The Coalition for Protection of Domestic and Migrant Workers (KA-PPRTBM) said both the government and the House of Representatives had made initiatives to provide regulations to safeguard domestic workers nationwide, but moves were lacking to make their commitments a reality.

KA-PPRTBM secretary general Agus Toniman said it had been five years since then president Susilo Bambang Yudhoyono told the International Labour Conference (ILC) in Geneva, Switzerland, that Indonesia would support the International Labour Organization (ILO) Convention No. 189 on decent work for domestic workers. There had been no concrete action to ratify it so far.

Meanwhile, little progress has been made since the House listed a domestic worker protection bill in the National Legislation Program in 2004. Recently, lawmakers decided to drop the bill from its 2015-2019 priority at the 11th hour, Agus said. “It is important to create a legal umbrella to protect domestic workers, before going into details, such as how to set out their salary standard,” Agus said during a visit to The Jakarta Post on Wednesday.

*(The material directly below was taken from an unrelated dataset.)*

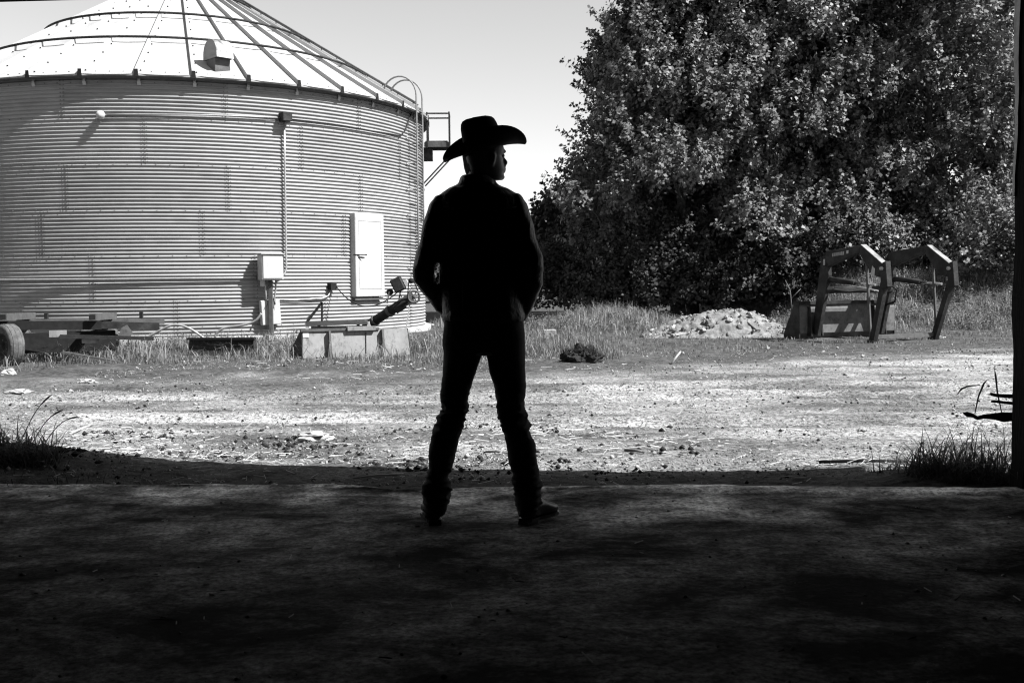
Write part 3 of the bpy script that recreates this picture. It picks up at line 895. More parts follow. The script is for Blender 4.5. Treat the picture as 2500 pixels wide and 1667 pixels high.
# ------------------------------------------------------------------ person in the doorway
def baked(mb, name, m, parent, voxel, wrinkle=None, smooth_it=4, extra=None):
    """shapes fused into one continuous skin, then creased"""
    b = wloc(parent)
    mb.v = [tuple(Vector(v) - b) for v in mb.v]
    me = mb.mesh(name + '_src')
    bm = bmesh.new(); bm.from_mesh(me); bmesh.ops.recalc_face_normals(bm, faces=bm.faces); bm.to_mesh(me); bm.free()
    tmp = bpy.data.objects.new(name + '_tmp', me); COL.objects.link(tmp)
    md = tmp.modifiers.new('r', 'REMESH'); md.mode = 'VOXEL'; md.voxel_size = voxel; md.use_smooth_shade = True
    if smooth_it:
        sm = tmp.modifiers.new('s', 'SMOOTH'); sm.iterations = smooth_it; sm.factor = 0.5
    dg = bpy.context.evaluated_depsgraph_get(); dg.update()
    out = bpy.data.meshes.new_from_object(tmp.evaluated_get(dg))
    bpy.data.objects.remove(tmp, do_unlink=True)
    out.name = name
    if wrinkle:
        n = len(out.vertices); co = np.empty(n * 3, np.float32); no = np.empty(n * 3, np.float32)
        out.vertices.foreach_get('co', co)
        out.vertex_normals.foreach_get('vector', no)
        co = co.reshape(-1, 3); no = no.reshape(-1, 3)
        for i in range(n):
            w = co[i] + np.array(b)
            co[i] += no[i] * wrinkle(float(w[0]), float(w[1]), float(w[2]))
        out.vertices.foreach_set('co', co.ravel()); out.update()
    out.materials.clear(); out.materials.append(m)
    out.polygons.foreach_set('use_smooth', np.ones(len(out.polygons), bool))
    return link(name, out, None, parent)

PY = 5.10
def slices(mb, rows, n=22, power=2.2, inset=0.0):
    """rows: (left px, right px, y px, forward shift m, half depth m)"""
    secs = []
    for l, r, y, dy, hd in rows:
        A, B = at(l, y, PY + dy), at(r, y, PY + dy)
        c = (A + B) / 2; h = (B - A) / 2
        h = h * max(0.2, 1 - inset / max(h.length, 1e-4))
        secs.append((c, h, Vector((0, max(0.015, hd - inset), 0))))
    mb.loft(secs, n, True, power); return mb
def tubepx(mb, pts, n=12):
    """pts: (x px, y px, forward shift, radius m)"""
    mb.tube([at(x, y, PY + d) for x, y, d, r in pts], [r for *_, r in pts], n); return mb

TORSO = [(1113, 1214, 452, .01, .075), (1092, 1240, 462, .01, .105), (1068, 1268, 480, .01, .125), (1060, 1276, 500, .01, .132), (1064, 1272, 535, .01, .138),
         (1070, 1264, 580, .01, .138), (1073, 1258, 620, .01, .132), (1073, 1266, 665, .01, .13), (1074, 1272, 705, .01, .132), (1078, 1276, 745, .01, .135), (1084, 1277, 781, .01, .137)]
ARM_L = [(1064, 1100, 478, .0, .06), (1048, 1098, 500, .0, .072), (1038, 1090, 535, -.01, .076), (1027, 1082, 575, -.02, .073), (1016, 1072, 625, -.03, .068), (1007, 1061, 660, -.03, .066),
         (1011, 1060, 685, -.01, .064), (1028, 1074, 712, .03, .060), (1052, 1090, 742, .08, .054), (1074, 1108, 770, .12, .05)]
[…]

According to the National Network for Domestic Workers Advocacy (Jala PRT), more than 10.7 million domestic workers in Indonesia need a law that stipulates their rights and entitlements.

KA-PPRTBM vice secretary-general Siti Nurrohmah said the country was in dire need of having a specific law on protection for domestic workers, as their rights and entitlements were not regulated in the 2003 Labor Law due to their status as informal laborers.

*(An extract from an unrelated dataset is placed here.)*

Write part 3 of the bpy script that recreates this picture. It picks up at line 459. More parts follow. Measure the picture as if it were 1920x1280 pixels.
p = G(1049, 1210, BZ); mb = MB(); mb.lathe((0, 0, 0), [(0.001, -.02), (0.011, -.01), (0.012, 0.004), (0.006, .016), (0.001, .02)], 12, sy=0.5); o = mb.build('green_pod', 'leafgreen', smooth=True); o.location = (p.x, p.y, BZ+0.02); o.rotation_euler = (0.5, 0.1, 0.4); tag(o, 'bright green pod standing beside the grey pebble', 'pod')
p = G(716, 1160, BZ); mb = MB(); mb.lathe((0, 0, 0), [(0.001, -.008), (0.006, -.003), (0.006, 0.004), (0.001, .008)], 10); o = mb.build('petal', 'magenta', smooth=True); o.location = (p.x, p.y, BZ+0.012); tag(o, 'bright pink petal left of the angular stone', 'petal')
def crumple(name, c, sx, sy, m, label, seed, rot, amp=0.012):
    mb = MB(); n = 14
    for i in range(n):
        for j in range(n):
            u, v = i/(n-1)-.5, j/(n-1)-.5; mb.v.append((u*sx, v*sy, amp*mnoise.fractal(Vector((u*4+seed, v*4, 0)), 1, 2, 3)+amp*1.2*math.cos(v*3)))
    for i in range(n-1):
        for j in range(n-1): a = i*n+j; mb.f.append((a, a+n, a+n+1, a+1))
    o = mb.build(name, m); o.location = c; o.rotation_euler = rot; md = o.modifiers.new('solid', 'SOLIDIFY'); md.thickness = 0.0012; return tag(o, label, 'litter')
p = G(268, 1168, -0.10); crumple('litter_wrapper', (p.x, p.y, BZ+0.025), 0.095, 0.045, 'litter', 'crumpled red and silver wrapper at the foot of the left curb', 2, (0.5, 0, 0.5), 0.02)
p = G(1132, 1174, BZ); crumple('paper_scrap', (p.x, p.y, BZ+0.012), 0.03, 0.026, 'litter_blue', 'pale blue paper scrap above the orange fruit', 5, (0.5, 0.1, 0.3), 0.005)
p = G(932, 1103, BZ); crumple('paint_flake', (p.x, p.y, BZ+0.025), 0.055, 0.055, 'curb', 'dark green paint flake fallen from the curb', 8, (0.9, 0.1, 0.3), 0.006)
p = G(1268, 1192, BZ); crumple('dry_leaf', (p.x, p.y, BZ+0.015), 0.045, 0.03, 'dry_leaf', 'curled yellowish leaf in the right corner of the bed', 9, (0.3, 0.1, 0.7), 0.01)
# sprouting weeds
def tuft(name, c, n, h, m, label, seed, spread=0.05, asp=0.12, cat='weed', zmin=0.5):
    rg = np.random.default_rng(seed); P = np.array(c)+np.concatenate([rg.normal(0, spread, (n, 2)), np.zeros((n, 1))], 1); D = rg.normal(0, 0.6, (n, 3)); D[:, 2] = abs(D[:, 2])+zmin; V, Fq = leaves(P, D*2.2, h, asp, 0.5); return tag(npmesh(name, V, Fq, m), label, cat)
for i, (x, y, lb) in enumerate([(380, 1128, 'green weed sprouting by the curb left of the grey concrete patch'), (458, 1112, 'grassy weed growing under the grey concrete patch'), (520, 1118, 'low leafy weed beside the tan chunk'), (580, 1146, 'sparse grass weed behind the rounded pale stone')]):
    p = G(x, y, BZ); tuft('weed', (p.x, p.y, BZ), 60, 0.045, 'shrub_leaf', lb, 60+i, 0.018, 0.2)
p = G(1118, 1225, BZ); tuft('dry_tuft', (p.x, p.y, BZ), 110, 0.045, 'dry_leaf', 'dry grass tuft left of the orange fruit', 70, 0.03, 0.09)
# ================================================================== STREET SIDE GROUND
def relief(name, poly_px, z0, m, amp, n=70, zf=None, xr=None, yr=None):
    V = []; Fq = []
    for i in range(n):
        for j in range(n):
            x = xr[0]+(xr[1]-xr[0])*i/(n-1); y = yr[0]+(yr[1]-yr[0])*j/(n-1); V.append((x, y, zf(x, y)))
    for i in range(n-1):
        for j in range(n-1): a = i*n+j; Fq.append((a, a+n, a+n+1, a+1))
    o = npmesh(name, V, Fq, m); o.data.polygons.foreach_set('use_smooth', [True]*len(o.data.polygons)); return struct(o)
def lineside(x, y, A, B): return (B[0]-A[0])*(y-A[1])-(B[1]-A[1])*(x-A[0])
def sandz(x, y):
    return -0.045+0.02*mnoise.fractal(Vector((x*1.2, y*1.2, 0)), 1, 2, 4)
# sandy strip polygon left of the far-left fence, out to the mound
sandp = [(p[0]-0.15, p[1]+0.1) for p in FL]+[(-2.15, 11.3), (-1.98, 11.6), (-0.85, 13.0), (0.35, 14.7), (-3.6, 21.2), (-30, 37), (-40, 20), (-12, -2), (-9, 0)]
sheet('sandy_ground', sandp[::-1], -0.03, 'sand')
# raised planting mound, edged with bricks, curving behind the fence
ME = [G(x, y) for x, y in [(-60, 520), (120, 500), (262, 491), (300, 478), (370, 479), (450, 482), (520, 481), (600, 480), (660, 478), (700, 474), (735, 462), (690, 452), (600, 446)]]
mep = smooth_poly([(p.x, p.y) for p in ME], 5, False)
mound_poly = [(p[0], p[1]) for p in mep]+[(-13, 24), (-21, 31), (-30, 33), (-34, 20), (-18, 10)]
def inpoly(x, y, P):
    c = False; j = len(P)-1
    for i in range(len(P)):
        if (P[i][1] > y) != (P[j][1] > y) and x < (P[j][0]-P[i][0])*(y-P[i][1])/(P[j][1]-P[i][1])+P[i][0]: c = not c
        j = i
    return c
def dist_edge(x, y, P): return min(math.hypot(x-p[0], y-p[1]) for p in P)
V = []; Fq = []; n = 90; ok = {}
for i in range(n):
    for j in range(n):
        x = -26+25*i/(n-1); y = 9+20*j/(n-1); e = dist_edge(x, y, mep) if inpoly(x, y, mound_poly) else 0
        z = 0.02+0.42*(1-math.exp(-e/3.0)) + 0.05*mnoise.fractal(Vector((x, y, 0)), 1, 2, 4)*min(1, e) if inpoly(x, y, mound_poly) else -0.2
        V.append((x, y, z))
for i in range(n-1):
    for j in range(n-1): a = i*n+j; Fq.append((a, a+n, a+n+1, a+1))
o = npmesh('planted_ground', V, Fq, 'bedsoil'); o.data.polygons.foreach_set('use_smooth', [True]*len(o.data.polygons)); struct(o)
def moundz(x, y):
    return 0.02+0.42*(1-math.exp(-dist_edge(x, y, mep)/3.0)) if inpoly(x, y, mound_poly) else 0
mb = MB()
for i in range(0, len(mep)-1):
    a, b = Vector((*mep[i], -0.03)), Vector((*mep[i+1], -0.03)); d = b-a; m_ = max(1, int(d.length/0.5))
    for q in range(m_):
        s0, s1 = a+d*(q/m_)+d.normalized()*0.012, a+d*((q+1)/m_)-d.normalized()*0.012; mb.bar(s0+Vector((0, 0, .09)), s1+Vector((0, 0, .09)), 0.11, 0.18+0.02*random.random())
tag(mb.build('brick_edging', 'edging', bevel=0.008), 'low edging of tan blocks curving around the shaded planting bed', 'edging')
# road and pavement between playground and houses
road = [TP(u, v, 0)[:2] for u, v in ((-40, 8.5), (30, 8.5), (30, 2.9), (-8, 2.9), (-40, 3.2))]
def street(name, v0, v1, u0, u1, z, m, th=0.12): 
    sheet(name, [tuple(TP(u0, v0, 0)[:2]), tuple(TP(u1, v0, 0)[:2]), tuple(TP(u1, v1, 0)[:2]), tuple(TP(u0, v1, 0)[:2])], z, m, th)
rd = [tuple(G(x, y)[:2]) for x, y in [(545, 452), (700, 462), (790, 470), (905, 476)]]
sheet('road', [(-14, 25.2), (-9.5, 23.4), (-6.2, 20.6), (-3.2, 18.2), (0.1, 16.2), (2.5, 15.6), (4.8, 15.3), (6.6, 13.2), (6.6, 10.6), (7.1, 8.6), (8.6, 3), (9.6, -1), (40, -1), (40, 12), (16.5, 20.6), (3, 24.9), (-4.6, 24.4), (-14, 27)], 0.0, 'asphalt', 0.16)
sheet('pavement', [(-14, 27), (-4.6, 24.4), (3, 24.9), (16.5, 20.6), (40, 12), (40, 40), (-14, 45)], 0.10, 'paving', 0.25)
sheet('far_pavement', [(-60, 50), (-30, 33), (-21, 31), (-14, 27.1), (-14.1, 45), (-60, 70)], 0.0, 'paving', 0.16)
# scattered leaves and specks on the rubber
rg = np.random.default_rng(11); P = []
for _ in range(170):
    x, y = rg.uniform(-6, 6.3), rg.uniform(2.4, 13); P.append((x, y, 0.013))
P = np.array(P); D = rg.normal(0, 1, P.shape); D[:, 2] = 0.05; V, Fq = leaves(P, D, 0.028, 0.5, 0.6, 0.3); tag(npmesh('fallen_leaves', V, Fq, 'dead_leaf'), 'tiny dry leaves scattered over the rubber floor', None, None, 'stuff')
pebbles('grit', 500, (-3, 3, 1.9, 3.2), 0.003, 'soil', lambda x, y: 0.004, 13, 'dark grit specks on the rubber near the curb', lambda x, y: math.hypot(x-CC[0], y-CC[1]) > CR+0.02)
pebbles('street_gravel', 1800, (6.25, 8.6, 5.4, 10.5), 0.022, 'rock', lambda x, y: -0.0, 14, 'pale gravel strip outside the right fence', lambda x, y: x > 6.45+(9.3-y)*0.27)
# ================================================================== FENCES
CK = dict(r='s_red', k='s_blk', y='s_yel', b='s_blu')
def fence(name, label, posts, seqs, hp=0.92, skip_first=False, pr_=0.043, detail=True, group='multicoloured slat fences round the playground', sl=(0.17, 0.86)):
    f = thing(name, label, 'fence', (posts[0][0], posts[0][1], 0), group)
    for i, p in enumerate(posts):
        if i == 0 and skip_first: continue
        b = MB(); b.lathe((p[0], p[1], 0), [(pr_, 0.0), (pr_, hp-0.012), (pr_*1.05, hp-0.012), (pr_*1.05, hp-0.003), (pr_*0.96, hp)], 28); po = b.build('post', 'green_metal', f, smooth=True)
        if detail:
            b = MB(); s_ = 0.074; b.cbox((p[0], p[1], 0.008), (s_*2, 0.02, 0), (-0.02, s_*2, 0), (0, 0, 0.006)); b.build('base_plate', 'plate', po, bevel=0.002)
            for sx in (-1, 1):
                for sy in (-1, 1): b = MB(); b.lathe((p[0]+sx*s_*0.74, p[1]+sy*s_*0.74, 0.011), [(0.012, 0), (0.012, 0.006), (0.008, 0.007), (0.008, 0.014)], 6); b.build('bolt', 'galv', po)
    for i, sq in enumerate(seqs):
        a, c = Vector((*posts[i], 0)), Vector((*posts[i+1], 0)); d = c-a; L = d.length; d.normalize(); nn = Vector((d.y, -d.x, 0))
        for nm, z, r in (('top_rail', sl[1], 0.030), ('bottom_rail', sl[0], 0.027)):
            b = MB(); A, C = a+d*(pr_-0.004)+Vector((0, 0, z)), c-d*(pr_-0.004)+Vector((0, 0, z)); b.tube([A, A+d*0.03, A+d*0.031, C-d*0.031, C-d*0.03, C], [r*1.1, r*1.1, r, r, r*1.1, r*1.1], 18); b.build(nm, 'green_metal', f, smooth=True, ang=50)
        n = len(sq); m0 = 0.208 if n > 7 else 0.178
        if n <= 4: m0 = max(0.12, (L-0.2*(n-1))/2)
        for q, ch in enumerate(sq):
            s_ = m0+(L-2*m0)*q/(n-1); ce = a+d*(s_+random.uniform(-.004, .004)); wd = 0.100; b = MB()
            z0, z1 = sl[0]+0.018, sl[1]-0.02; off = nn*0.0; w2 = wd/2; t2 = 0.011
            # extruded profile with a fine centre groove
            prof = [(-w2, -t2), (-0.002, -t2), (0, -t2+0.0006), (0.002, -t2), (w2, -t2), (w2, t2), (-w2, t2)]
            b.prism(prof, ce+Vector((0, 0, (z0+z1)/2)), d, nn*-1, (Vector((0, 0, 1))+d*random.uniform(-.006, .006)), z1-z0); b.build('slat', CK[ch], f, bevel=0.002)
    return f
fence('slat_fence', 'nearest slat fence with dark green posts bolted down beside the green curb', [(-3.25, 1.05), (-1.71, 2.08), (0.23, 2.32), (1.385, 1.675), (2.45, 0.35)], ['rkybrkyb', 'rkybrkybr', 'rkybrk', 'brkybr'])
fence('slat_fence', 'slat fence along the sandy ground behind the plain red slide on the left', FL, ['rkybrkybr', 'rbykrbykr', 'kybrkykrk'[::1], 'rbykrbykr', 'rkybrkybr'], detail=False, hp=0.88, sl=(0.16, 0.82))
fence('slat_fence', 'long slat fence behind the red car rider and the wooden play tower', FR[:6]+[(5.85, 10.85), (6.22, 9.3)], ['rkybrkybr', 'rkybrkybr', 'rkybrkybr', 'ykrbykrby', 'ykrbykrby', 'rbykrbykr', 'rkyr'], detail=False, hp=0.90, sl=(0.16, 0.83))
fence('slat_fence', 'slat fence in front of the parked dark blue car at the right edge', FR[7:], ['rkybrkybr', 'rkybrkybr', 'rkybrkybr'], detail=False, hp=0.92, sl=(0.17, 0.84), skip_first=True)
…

The KA-PPRTBM recorded at least six problems that have worsened conditions for domestic workers: employers’ refusal to pay worker salaries, the absence of a written working agreement, unlimited work hours, lack of holidays, human trafficking and sexual abuse.

In the 2016 Global Slavery Index, Indonesia ranks 39th with nearly 0.3 percent of people, equal to around 736,000 individuals from its population of 252 million people, trapped in slavery.

Jala PRT data showed there were 408 cases of domestic workers’ mistreatment nationwide last year. During the first five months of the year, this figure amounted to 170 cases.

Recently, United Development Party (PPP) politician Fanny Safriansyah aka Ivan Haz, the son of former vice president Hamzah Haz, made headlines for allegedly abusing a 20-year-old domestic worker. The Central Jakarta District Court sentenced Fanny, who had been dismissed from his position as a House legislator following the case, to one year and six months behind bars.